Muerte de los torneos de verano
Después de un verano entero sin fútbol, el Carranza o el Teresa Herrera te salvaban de la deriva
Los torneos de verano ya sólo son un trozo de papel amarillento que el viento arrastra de alcantarilla en alcantarilla, dibujando espirales. Cayeron en un lento desprestigio, como la palabra footingo aquellas viejas yogurteras, nunca inventadas del todo. Es triste. Durante mucho tiempo, después de un verano entero sin fútbol, inhóspito, en el que te aburrías de pasártelo tan bien, torneos como el Carranza o el Teresa Herrera te salvaban de la deriva, igual que en esas noches que pasas en una cabaña, cuando te quedas sin tabaco, y tras seis horas con el mono encuentras un cigarro debajo del taquillón. Es un Ducados negro, con pelusilla, viejo e infeliz, pero te vale.
Entonces, el mundo era un lugar vagamente lejano, del que tenías noticias con varias horas de retraso. Naturalmente, nadie se interesaba por el fútbol en Australia, China, Japón o Nueva York. En el Bronx podían ocurrirte las cosas que le pasaban a Sherman McCoy, el protagonista de La hoguera de las vanidades, cuando por error se adentraba con su Mercedes por sus calles. En España, el Real Madrid se permitía lujos al alcance de cualquiera, como hacer la pretemporada en Cabeza de Manzaneda, donde los jugadores se quejaban de que los colchones eran blandos y las camas pequeñas, y de que sólo había una línea de teléfono para llamar a casa. En el caso del Barça, con su autobiografía a medio escribir, el club tenía tanto futuro por delante que su proveedora oficial era una marca de ropa de baño llamada Meyba.

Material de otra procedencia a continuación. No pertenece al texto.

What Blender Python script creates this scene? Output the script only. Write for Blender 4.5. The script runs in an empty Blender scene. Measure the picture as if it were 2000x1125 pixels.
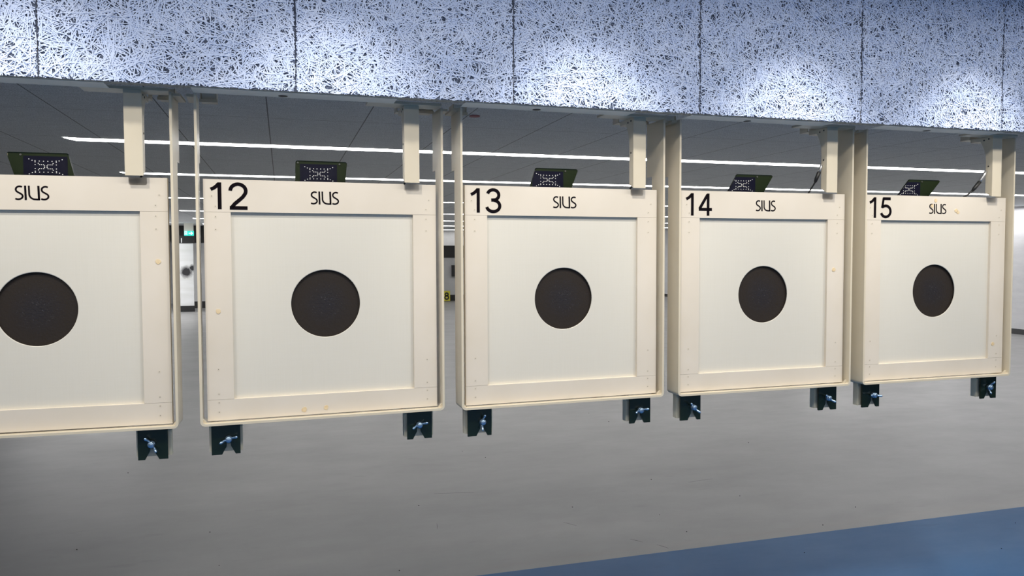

Disputar el Colombino, el Gámper, el Naranja o el Santiago Bernabéu proporcionaba prestigio
En un país así, disputar el Colombino, el Gámper, el Naranja o el Santiago Bernabéu proporcionaba prestigio, a la vez que el museo del equipo se llenaba lentamente de trofeos bañados en plata. Hasta ese día, que al fin te sometías a una prueba seria, la pretemporada había transcurrido entre ejercicios agotadores y partidillos contra equipos a los que, jugando a la pata coja, y todavía con algo de barriga, ganabas catorce a cero. Te dejabas meter dos, para disimular el abuso, pero el rival era tan flojo que no subían al marcador. El día del Carranza o el Teresa Herrera se acababan las bromas. No se hacían experi-mentos. Se jugaban con leyes irrefutables, como que todo cuerpo persevera en su estado de reposo o movimiento uniforme y rectilíneo a no ser que sea obligado a cambiar su estado por fuerzas impresas sobre él. Por lo pronto, entrabas al campo ya sin barriga.
Enfrente te esperaba un Deportivo que actuaba igual que un sheriff. No le gustaba que manoseasen su trofeo. El tamaño impresionaba. Calculabas que si tu equipo ganaba, y lo llevabas a una casa de empeños, con lo que te diesen podrías jubilarte en Brasil y aprender a jugar al fútbol con Zito. A tu alrededor las gradas ardían, con los aficionados vestidos de playa, y el campo estaba tan bien cuidado después de un verano sin fútbol, que casi podía utilizarse para jugar Wimbledon. Suena bien, ¿verdad? Pues ese mundo se fue a la mierda y el encanto de los torneos de verano murió de frío. Lloremos.